Sunlight illuminating coral, Great Barrier Reef © Troy Mayne

"Black hole" in Reef repair funding must be addressed in Federal Budget

25 Apr 2016

Keywords
  • climate change
  • great barrier reef
  • marine species
  • marine turtles
Following last night’s impassioned plea from Sir David Attenborough to protect the Great Barrier Reef, WWF-Australia today called on the Australian Government to fix a $100 million "black hole" in the budget for critical Reef programs.

In the Great Barrier Reef Water Science Taskforce’s Interim Report the Australian Government’s commitment for pollution programs is set out as $300 million over five years.
 
But the annual budget figures in the report show a $100 million "black hole" in Federal funding with only $198.8 million allocated over the five-year period.
 
“With the Great Barrier Reef experiencing the worst bleaching event in its history, now is not the time to be cutting funding to Reef programs,” said WWF-Australia spokesperson Sean Hoobin.
 
“Cutting pollution is critical to Reef health – it helps corals withstand higher temperatures, assists recovery after bleaching events, and also prevents crown of thorns starfish outbreaks.”
 
“The Australian Government announced $100 million in ‘additional’ funding last year for Reef pollution programs but failed to extend the existing $200 million base funding – thus the budget shortfall.
 
“There have also been recent announcements that initially appear to be new funds, but are simply a re-announcement of existing initiatives.
   
“The Federal Government must fix this reef-funding “black hole” by providing the resources in the May 3 budget needed to fulfil its commitment for a $300 million five year program.”
 
The Taskforce Report also shows an $84 million gap between what the Queensland Government has promised in the next five years, and what is actually budgeted.
 
“State and federal governments both need to honour the promises they have made to protect the Reef and allocate funds in upcoming Budgets,” Mr Hoobin said.
 
“The Great Barrier Reef Water Science Taskforce report also states that achieving the pollution reduction targets in the Reef 2050 Plan “is likely to require significantly more investment than currently available”.
 
“Both governments committed to these targets.
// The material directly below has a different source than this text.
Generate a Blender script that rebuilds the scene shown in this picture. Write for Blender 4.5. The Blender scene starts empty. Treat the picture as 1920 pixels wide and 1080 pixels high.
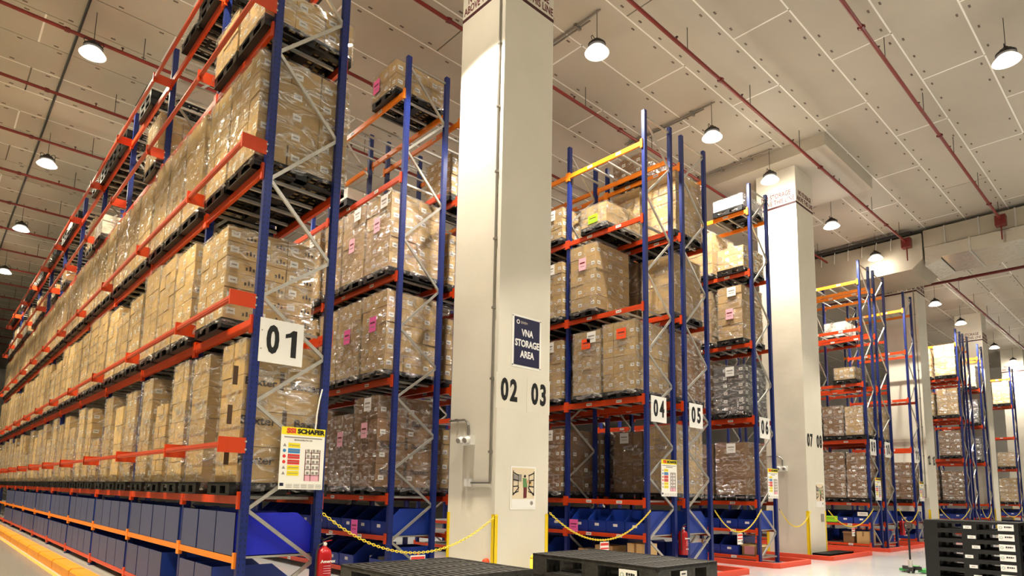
import bpy, bmesh, math, random
from mathutils import Matrix, Vector
S = bpy.context.scene
COL = S.collection
PI = math.pi
rnd = random.Random(7)

# ------------------------------------------------------------------ camera, world, exposure
cam_d = bpy.data.cameras.new('camera'); cam = bpy.data.objects.new('camera', cam_d); COL.objects.link(cam)
# rows: world axes seen from the lens (right, down, forward)
RX = (0.73524935, 0.10122204, 0.67019587); RY = (-0.67751204, 0.08110049, 0.73102678); RZ = (0.01964281, -0.99155273, 0.12820823)
M = Matrix(((RX[0], -RX[1], -RX[2], 0), (RY[0], -RY[1], -RY[2], 0), (RZ[0], -RZ[1], -RZ[2], 1.72), (0, 0, 0, 1)))
cam.matrix_world = M
cam_d.sensor_width = 36; cam_d.lens = 1197.2163 * 36 / 1920
cam_d.shift_x = (960 - 951.574) / 1920; cam_d.shift_y = (769.18 - 540) / 1920
cam_d.clip_start = 0.05; cam_d.clip_end = 300
S.camera = cam
S.view_settings.view_transform = 'Standard'; S.view_settings.look = 'None'
S.view_settings.gamma = 1.0; S.view_settings.use_curve_mapping = False
S.view_settings.exposure = 0.5
W = bpy.data.worlds.new('world'); S.world = W; W.use_nodes = True
W.node_tree.nodes['Background'].inputs[0].default_value = (1.0, 0.93, 0.82, 1)
W.node_tree.nodes['Background'].inputs[1].default_value = 0.25
S.cycles.max_bounces = 6; S.cycles.diffuse_bounces = 2; S.cycles.glossy_bounces = 2
S.cycles.transmission_bounces = 3; S.cycles.transparent_max_bounces = 8
S.cycles.caustics_reflective = False; S.cycles.caustics_refractive = False
S.cycles.sample_clamp_indirect = 6
S.cycles.use_adaptive_sampling = True; S.cycles.adaptive_threshold = 0.03
S.cycles.use_denoising = True

# hanging lamps: x, y, and warmth; the lamp's own light is made in its builder
LAMP_Z = 11.64
LAMPS = [(2.0, 9.6, 1), (2.0, 16.56, 1), (2.0, 23.57, 1), (2.03, 30.54, 1), (2.08, 37.49, 1),
         (10.26, 8.46, 0), (15.19, 8.44, 0), (18.66, 8.44, 0), (23.54, 8.44, 0), (28.05, 8.42, 0), (31.94, 8.48, 0),
         (36.9, 8.5, 0), (41.9, 8.5, 0), (45.2, 8.5, 0), (50.05, 8.47, 0), (56.0, 8.47, 0),
         (5.25, 8.44, 0), (5.25, 15.4, 0), (5.25, 22.4, 0), (12.2, 19.4, 0), (15.19, 15.4, 0),
         (-3.5, 1.8, 1), (3.4, 1.5, 0), (10.2, 1.5, 0), (17.04, 2.25, 0), (23.6, 1.6, 0), (30.4, 1.6, 0), (37.2, 1.6, 0), (44, 1.6, 0), (52, 1.6, 0),
         (-3.5, -5.4, 0), (3.4, -5.4, 0), (10.2, -5.4, 0), (17.0, -5.4, 0), (23.6, -5.4, 0), (30.4, -5.4, 0),
         (-2.6, 8.0, 2), (-2.6, 13.5, 2), (-2.6, 19.0, 2), (-2.6, 25.0, 2), (-2.6, 32.0, 2), (-2.6, 39.0, 2)]
SPOT_W = 2300.0
LEAK_W = 60.0

# ------------------------------------------------------------------ materials
def nt(name):
    m = bpy.data.materials.new(name); m.use_nodes = True
    n = m.node_tree.nodes; b = n['Principled BSDF']
    return m, m.node_tree, n, b
def lin(c):
    f = lambda v: v / 12.92 if v <= 0.04045 else ((v + 0.055) / 1.055) ** 2.4
    return tuple(f(v / 255) for v in c)
def mat(name, rgb, rough=0.5, metal=0.0, noise=0.0, nscale=4.0, bump=0.0, bscale=30.0, vary=0.0, island=False, spec=None, coord='Object'):
    m, t, n, b = nt(name)
    c = lin(rgb)
    b.inputs['Base Color'].default_value = (*c, 1); b.inputs['Roughness'].default_value = rough; b.inputs['Metallic'].default_value = metal
    if spec is not None: b.inputs['Specular IOR Level'].default_value = spec
    tc = None
    src = None
    if noise > 0 or bump > 0:
        tc = n.new('ShaderNodeTexCoord')
    if noise > 0:
        nz = n.new('ShaderNodeTexNoise'); nz.inputs['Scale'].default_value = nscale; nz.inputs['Detail'].default_value = 5
        t.links.new(tc.outputs[coord], nz.inputs['Vector'])
        r = n.new('ShaderNodeMapRange'); r.inputs[1].default_value = 0.3; r.inputs[2].default_value = 0.7
        r.inputs[3].default_value = 1 - noise; r.inputs[4].default_value = 1 + noise
        t.links.new(nz.outputs['Fac'], r.inputs[0]); src = r.outputs[0]
    if vary > 0:
        if island:
            g = n.new('ShaderNodeNewGeometry'); o = g.outputs['Random Per Island']
        else:
            g = n.new('ShaderNodeObjectInfo'); o = g.outputs['Random']
        r2 = n.new('ShaderNodeMapRange'); r2.inputs[3].default_value = 1 - vary; r2.inputs[4].default_value = 1 + vary
        t.links.new(o, r2.inputs[0])
        if src is not None:
            mu = n.new('ShaderNodeMath'); mu.operation = 'MULTIPLY'
            t.links.new(src, mu.inputs[0]); t.links.new(r2.outputs[0], mu.inputs[1]); src = mu.outputs[0]
        else: src = r2.outputs[0]
    if src is not None:
        vm = n.new('ShaderNodeVectorMath'); vm.operation = 'SCALE'; vm.inputs[0].default_value = c
        t.links.new(src, vm.inputs['Scale']); t.links.new(vm.outputs[0], b.inputs['Base Color'])
    if bump > 0:
        nb = n.new('ShaderNodeTexNoise'); nb.inputs['Scale'].default_value = bscale; nb.inputs['Detail'].default_value = 4
        t.links.new(tc.outputs[coord], nb.inputs['Vector'])
        bp = n.new('ShaderNodeBump'); bp.inputs['Strength'].default_value = bump; bp.inputs['Distance'].default_value = 0.02
        t.links.new(nb.outputs['Fac'], bp.inputs['Height']); t.links.new(bp.outputs[0], b.inputs['Normal'])
    return m

def emis(name, rgb, s):
    m = bpy.data.materials.new(name); m.use_nodes = True; n = m.node_tree.nodes; n.clear()
    e = n.new('ShaderNodeEmission'); e.inputs[0].default_value = (*rgb, 1); e.inputs[1].default_value = s
    o = n.new('ShaderNodeOutputMaterial'); m.node_tree.links.new(e.outputs[0], o.inputs[0]); return m

def film_mat(name, lo, hi, tint=(1, 1, 1)):
    m = bpy.data.materials.new(name); m.use_nodes = True; t = m.node_tree; n = t.nodes; n.clear()
    tr = n.new('ShaderNodeBsdfTransparent'); tr.inputs[0].default_value = (0.92, 0.92, 0.91, 1)
    gl = n.new('ShaderNodeBsdfGlossy'); gl.inputs['Roughness'].default_value = 0.075; gl.inputs[0].default_value = (1, 1, 1, 1)
    df = n.new('ShaderNodeBsdfDiffuse'); df.inputs[0].default_value = (*[0.85 * v for v in tint], 1)
    tc = n.new('ShaderNodeTexCoord'); mp = n.new('ShaderNodeMapping'); mp.inputs['Scale'].default_value = (2.2, 2.2, 5.5); mp.inputs['Rotation'].default_value = (0.35, 0.3, 0.2)
    nz = n.new('ShaderNodeTexNoise'); nz.inputs['Scale'].default_value = 1.5; nz.inputs['Detail'].default_value = 3.5; nz.inputs['Distortion'].default_value = 1.6
    t.links.new(tc.outputs['Object'], mp.inputs[0]); t.links.new(mp.outputs[0], nz.inputs['Vector'])
    bp = n.new('ShaderNodeBump'); bp.inputs['Strength'].default_value = 1.0; bp.inputs['Distance'].default_value = 0.1
    t.links.new(nz.outputs['Fac'], bp.inputs['Height']); t.links.new(bp.outputs[0], gl.inputs['Normal'])
    mr = n.new('ShaderNodeMapRange'); mr.inputs[1].default_value = 0.46; mr.inputs[2].default_value = 0.74; mr.inputs[3].default_value = lo; mr.inputs[4].default_value = hi
    t.links.new(nz.outputs['Fac'], mr.inputs[0])
    m1 = n.new('ShaderNodeMixShader'); m1.inputs[0].default_value = 0.2
    t.links.new(gl.outputs[0], m1.inputs[1]); t.links.new(df.outputs[0], m1.inputs[2])
    m2 = n.new('ShaderNodeMixShader'); t.links.new(mr.outputs[0], m2.inputs[0]); t.links.new(tr.outputs[0], m2.inputs[1]); t.links.new(m1.outputs[0], m2.inputs[2])
    o = n.new('ShaderNodeOutputMaterial'); t.links.new(m2.outputs[0], o.inputs[0]); return m

def steel_holes(name, rgb):
    """painted upright with rows of dark punched slots (fine relief, a few millimetres)"""
    m, t, n, b = nt(name); c = lin(rgb)
    b.inputs['Roughness'].default_value = 0.38; b.inputs['Metallic'].default_value = 0.0
    tc = n.new('ShaderNodeTexCoord'); sp = n.new('ShaderNodeSeparateXYZ'); t.links.new(tc.outputs['Object'], sp.inputs[0])
    def M_(op, a, bb=None):
        q = n.new('ShaderNodeMath'); q.operation = op
        if isinstance(a, float): q.inputs[0].default_value = a
        else: t.links.new(a, q.inputs[0])
        if bb is not None:
            if isinstance(bb, float): q.inputs[1].default_value = bb
            else: t.links.new(bb, q.inputs[1])
        return q.outputs[0]
    fz = M_('FRACT', M_('MULTIPLY', sp.outputs['Z'], 13.333))
    hz = M_('MULTIPLY', M_('GREATER_THAN', fz, 0.25), M_('LESS_THAN', fz, 0.62))
    ax = M_('ABSOLUTE', sp.outputs['X']); ay = M_('ABSOLUTE', sp.outputs['Y'])
    hx = M_('MULTIPLY', M_('GREATER_THAN', ax, 0.022), M_('LESS_THAN', ax, 0.034))
    hy = M_('MULTIPLY', M_('GREATER_THAN', ay, 0.018), M_('LESS_THAN', ay, 0.03))
    h = M_('MULTIPLY', hz, M_('MAXIMUM', hx, hy))
    mx = n.new('ShaderNodeMix'); mx.data_type = 'RGBA'; t.links.new(h, mx.inputs[0])
    mx.inputs[6].default_value = (*c, 1); mx.inputs[7].default_value = (0.006, 0.008, 0.02, 1)
    t.links.new(mx.outputs[2], b.inputs['Base Color'])
    return m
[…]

Fixing these “black holes” is just the start and must be followed by a multi-billion dollar investment in water quality programs.
 
“The Government could find the money if it cut fossil fuels subsidies and re-directs key savings to restore the health of the Great Barrier Reef.”
 
Australia has to report to UNESCO by December showing there is an adequate investment strategy in place to support the Reef 2050 Plan.
 
“Australia found billions to save the Murray, the Reef deserves the same,” Mr Hoobin said.
 
“Saving the Reef is not just an environmental imperative but an economic one, with increased investment going to support the $6 billion tourism industry which over 70,000 people rely on for their livelihoods.”
 
As his closing remark in last night’s landmark documentary series “Great Barrier Reef”, Sir David Attenborough said: “Do we really care so little about the earth upon which we live that we don’t wish to protect one of its greatest wonders from the consequences of our behaviours?”
 
With the Reef now experiencing its worst bleaching event ever, more resources, both financial and human, are urgently needed in order to protect it.